TEMPO.CO, Washington - Serangan Benghazi menjadi perdebatan panas selama kampanye pemilihan presiden. serangan yang menewaskan Duta Besar Amerika Serikat untuk Libya, Chris Steven, menimbulkan pertanyaan tentang isu-isu seperti keamanan di kompleks kedutaan dan tumpulnya pengendusan awal intelijen tentang prediksi serangan ini.
David Petraeus, yang saat itu masih menjabat Direktur CIA, tak luput dari sorotan. Bahkan, ia pernah diminta mundur akibat kasus ini.

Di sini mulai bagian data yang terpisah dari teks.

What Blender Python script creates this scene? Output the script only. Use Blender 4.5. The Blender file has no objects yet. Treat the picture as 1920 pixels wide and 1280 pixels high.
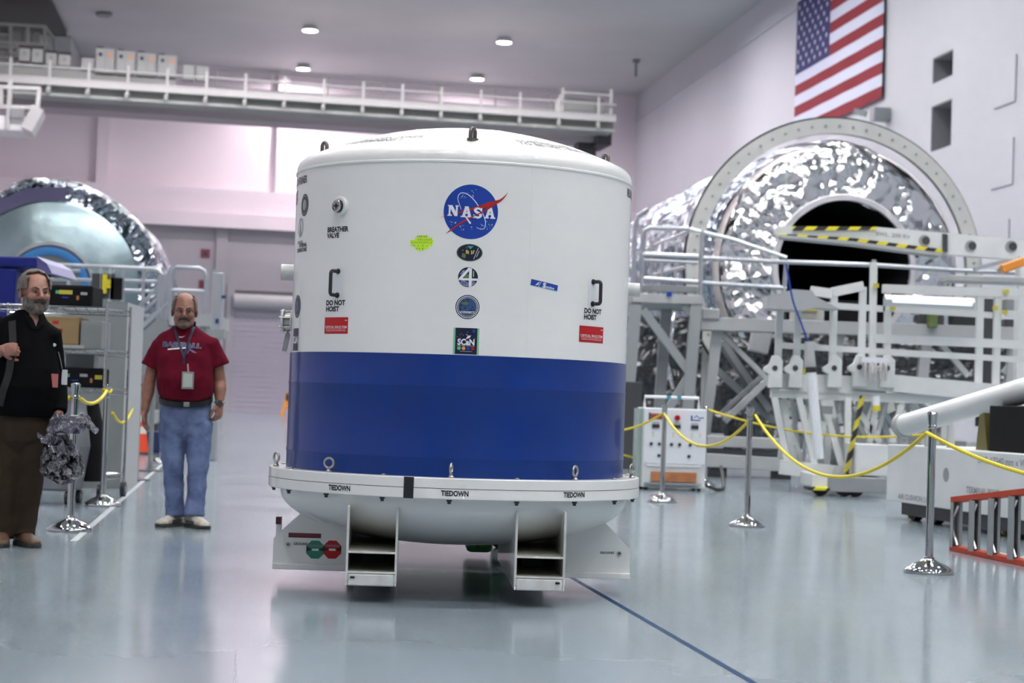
import bpy, bmesh, math, random
from mathutils import Vector, Matrix, Euler
from mathutils.bvhtree import BVHTree
PI = math.pi; rad = math.radians
SC = bpy.context.scene
COL = SC.collection
random.seed(7)

# ------------------------------------------------------------------ camera
F_PX, W_PX, H_PX = 3500.0, 1920, 1280
ROLL, PITCH, CAM_Z = 0.034, math.atan(115 / 3500.0), 1.0
_R0 = Vector((1, 0, 0)); _U0 = Vector((0, -math.sin(PITCH), math.cos(PITCH)))
FWD = Vector((0, math.cos(PITCH), math.sin(PITCH)))
RGT = _R0 * math.cos(ROLL) + _U0 * math.sin(ROLL)
UPV = -_R0 * math.sin(ROLL) + _U0 * math.cos(ROLL)
cam_d = bpy.data.cameras.new('camera'); cam = bpy.data.objects.new('camera', cam_d); COL.objects.link(cam)
M = Matrix((RGT, UPV, -FWD)).transposed().to_4x4(); M.translation = (0, 0, CAM_Z)
cam.matrix_world = M
cam_d.sensor_width = 36; cam_d.lens = 36 * F_PX / W_PX; cam_d.clip_end = 400; cam_d.clip_start = .1
cam_d.dof.use_dof = True; cam_d.dof.focus_distance = 9.4; cam_d.dof.aperture_fstop = 3.6
SC.camera = cam
SC.view_settings.view_transform = 'Standard'; SC.view_settings.look = 'None'
SC.view_settings.gamma = 1.0; SC.view_settings.exposure = 0.38; SC.view_settings.use_curve_mapping = False
SC.cycles.use_denoising = True; SC.cycles.max_bounces = 8; SC.cycles.diffuse_bounces = 4
SC.cycles.glossy_bounces = 4; SC.cycles.caustics_reflective = False; SC.cycles.caustics_refractive = False
SC.cycles.sample_clamp_indirect = 6.0

wd = bpy.data.worlds.new('world'); SC.world = wd; wd.use_nodes = True
wd.node_tree.nodes['Background'].inputs[0].default_value = (.75, .8, .9, 1)
wd.node_tree.nodes['Background'].inputs[1].default_value = 0.3

def ray(px, py):
    return (FWD + RGT * ((px - 960) / F_PX) + UPV * ((640 - py) / F_PX)).normalized()
CAMP = Vector((0, 0, CAM_Z))
def at(px, py, Y):
    d = ray(px, py); return CAMP + d * (Y / d.y)
def gnd(px, py, z=0.0):
    d = ray(px, py); return CAMP + d * ((z - CAM_Z) / d.z)

# hall axes: AX runs down the hall, BX across it to the right
HA = rad(8.05)
AX = Vector((-math.sin(HA), math.cos(HA), 0)); BX = Vector((math.cos(HA), math.sin(HA), 0))
def hall(s, t, z=0.0): return AX * s + BX * t + Vector((0, 0, z))
T_R, T_L, Z_C = 22.0, -13.5, 19.2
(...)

Semula, publik berharap saat bersaksi di Kongres Jumat ini, Petraeus akan membuka semuanya. Namun, hal itu tak terjadi. Menurut senator Peter King, Petraeus bersaksi bahwa pengunduran dirinya tidak ada hubungannya dengan serangan di konsulat itu.

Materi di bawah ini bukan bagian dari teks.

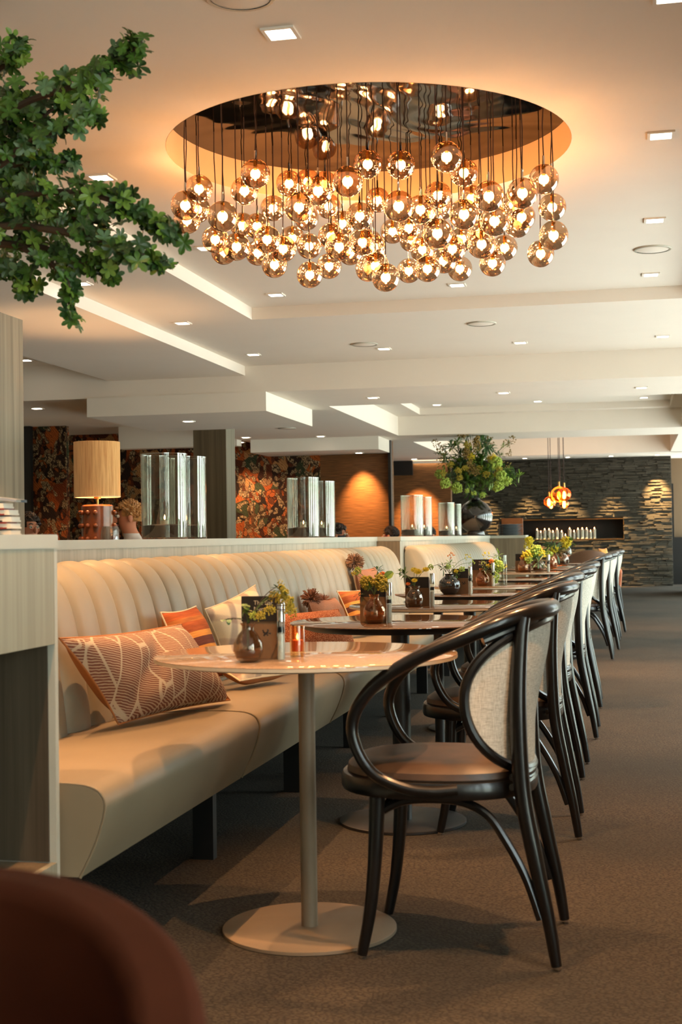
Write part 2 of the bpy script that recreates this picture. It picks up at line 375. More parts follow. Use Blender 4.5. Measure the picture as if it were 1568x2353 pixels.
# pillow fabrics (Object coordinates: x across, y up the pillow)
def fabric(name, fn):
    m = Mat(name, rgb(180, 150, 120), 0.9, spec=0.15); fn(m); return m.m
def f_stripe(m):
    v = m.coord(rot=(0, 0, 0.35)); w = m.wave(v, 44, 2.0, 1.2, 'Y', 1); st = m.ramp(w, [(0.45, rgb(124, 82, 68)), (0.75, rgb(182, 160, 136))])
    big = m.voro(m.coord(scale=(1.9, 0.55, 1), rot=(0, 0, -0.25)), 6.5, 'DISTANCE_TO_EDGE'); line = m.ramp(big, [(0.022, (1, 1, 1, 1)), (0.036, (0, 0, 0, 1))])
    m.base(m.mix(line, st, rgb(192, 176, 152))); m.bump(m.noise(m.coord(), 300, 2), 0.4, 0.002)
def f_kilim(m):
    v = m.coord(); w = m.wave(v, 1.7, 0.25, 1, 'Y'); c = m.ramp(w, [(0.0, rgb(96, 58, 50)), (0.08, rgb(206, 146, 74)), (0.34, rgb(212, 152, 78)), (0.40, rgb(150, 82, 46)), (0.9, rgb(162, 90, 50)), (0.97, rgb(166, 108, 60))], 'CONSTANT')
    m.base(m.mix(0.3, c, m.ramp(m.noise(m.coord(scale=(8, 90, 1)), 1, 2), [(0.3, rgb(140, 80, 40)), (0.7, rgb(255, 220, 160))]), 'OVERLAY')); m.bump(m.noise(m.coord(scale=(20, 220, 1)), 1, 2), 0.4, 0.003)
def f_plaid(m):
    a = m.ramp(m.wave(m.coord(rot=(0, 0, 0.5)), 3.0, 0, 1, 'X'), [(0.1, rgb(186, 172, 158)), (0.35, rgb(240, 226, 196))])
    b = m.ramp(m.wave(m.coord(rot=(0, 0, 0.5)), 3.4, 0, 1, 'Y'), [(0.08, rgb(190, 160, 140)), (0.3, rgb(246, 236, 212))])
    m.base(m.mix(0.5, a, b, 'MULTIPLY')); m.bump(m.noise(m.coord(), 260, 2), 0.3, 0.002)
def f_boucle(m):
    n = m.voro(m.coord(), 190); m.base(m.ramp(n, [(0.1, rgb(216, 150, 104)), (0.6, rgb(150, 78, 44))])); m.bump(n, 0.8, 0.004)
M['f_stripe'] = fabric('striped_wool', f_stripe); M['f_kilim'] = fabric('kilim_weave', f_kilim); M['f_plaid'] = fabric('cream_plaid', f_plaid)
M['f_boucle'] = fabric('rust_boucle', f_boucle)
M['f_back'] = simple('ochre_velvet', rgb(170, 108, 58), 0.8); M['f_brown'] = simple('brown_knit', rgb(146, 100, 74), 0.9, bump=0.5, nscale=90)
M['f_pink'] = simple('pink_boucle', rgb(206, 140, 108), 0.9, bump=0.5, nscale=90); M['piping'] = simple('cream_piping', rgb(226, 206, 168), 0.8)

# ================================================================ STRUCTURE
def struct(name, mb, mat, label=None, cat='structure', parent=None, smooth=False):
    o = mb.build(name, mat, parent, smooth=smooth)
    o['kind'] = 'structure'
    if not parent: o['label'] = label or name.replace('_', ' '); o['category'] = cat
    elif label: o['label'] = label
    return o
Z0, Z1, Z2, Z3, Z4 = 2.60, 2.52, 2.44, 2.296, 2.135
XL, XR, YB = -7.5, 1.72, -5.6
struct('floor', MB().box(XL, XR + .1, YB, 29.2, -0.06, 0.0), M['carpet'], 'dark taupe textured carpet running the length of the room', 'carpet')

# ceiling: one connected stepped ceiling, with a round opening for the chandelier
HC = (-1.0, 5.25); HR = 0.80
cm = MB()
def flat(x0, x1, y0, y1, z): cm.box(x0, x1, y0, y1, z, z + 0.5 if z < 2.59 else z + 0.02)
A0, A1, B0, B1 = -2.45, 0.41, 4.2, 6.3
# hole plate
N = 96; vs = []; fs = []
for k in range(N):
    a = 2 * math.pi * k / N; c, s_ = math.cos(a), math.sin(a)
    vs.append((HC[0] + HR * c, HC[1] + HR * s_, Z0))
for k in range(N):
    a = 2 * math.pi * k / N; c, s_ = math.cos(a), math.sin(a)
    tx = ((A1 - HC[0]) / c if c > 1e-9 else (A0 - HC[0]) / c if c < -1e-9 else 1e9)
    ty = ((B1 - HC[1]) / s_ if s_ > 1e-9 else (B0 - HC[1]) / s_ if s_ < -1e-9 else 1e9)
    t = min(tx, ty); vs.append((HC[0] + t * c, HC[1] + t * s_, Z0))
for k in range(N):
    j = (k + 1) % N; fs.append((k, j, N + j, N + k))
cm.add(vs, fs)
for (x, y) in ((A0, B0), (A1, B0), (A1, B1), (A0, B1)):      # corner fills
    best = sorted(range(N), key=lambda k: (vs[N + k][0] - x) ** 2 + (vs[N + k][1] - y) ** 2)[:2]
    cm.add([(x, y, Z0), vs[N + best[0]], vs[N + best[1]]], [(0, 1, 2)])
cm.box(A0, A1, YB, B0, Z0, Z0 + .02); cm.box(A0, A1, B1, 8.638, Z0, Z0 + .02)
flat(-3.17, A0, YB, 10.94, Z1); flat(A1, 1.13, YB, 10.94, Z1); flat(A0, A1, 8.638, 10.94, Z1)
flat(-4.39, -3.17, YB, 10.94, Z2); flat(1.13, XR + .1, YB, 10.94, Z2)
cm.box(XL, -4.39, YB, 10.94, Z0, Z0 + .5)
cm.box(A0 - .1, A1 + .1, YB, 8.7, 3.0, 3.05)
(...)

Pernyataan ini sesuai dengan apa yang dijelaskannya pada Kyra Phillips dari HLN, jaringan CNN. Dia mengatakan, pengunduran dirinya adalah semata-mata hasil dari perselingkuhan dengan penulis biografinya, Paula Broadwell. Dia menambahkan bahwa dia tidak pernah melewati informasi rahasia apa pun dalam tubuh CIA.
Kekecewaan juga diungkapkan politikus Partai Republik, Dutch Ruppersberger. Ia mengatakan kebingungan atas insiden di konsulat itu, terkait dua benang merah kekerasan: satu, disebabkan oleh protes yang kacau; dan kedua; didalangi oleh teroris yang sangat terkoordinasi.
"Ada dua jenis situasi yang bermain di sana, sulit untuk secara jelas membedakan apa yang sebenarnya terjadi," katanya.
Dalam penjelasannya, Petraeus menyatakan informasi intelijen dari berbagai sumber, termasuk video di tempat kejadian, yang menunjukkan Ansar al Syariah berada di balik serangan itu. Kelompok ini adalah kelompok garis keras yang berafiliasi dengan Al-Qaeda.
Sebelumnya, seorang pejabat mengatakan bahwa tujuan Petraeus dalam bersaksi adalah untuk membersihkan "banyak kekeliruan dari apa yang pertama kali dia katakan kepada Kongres."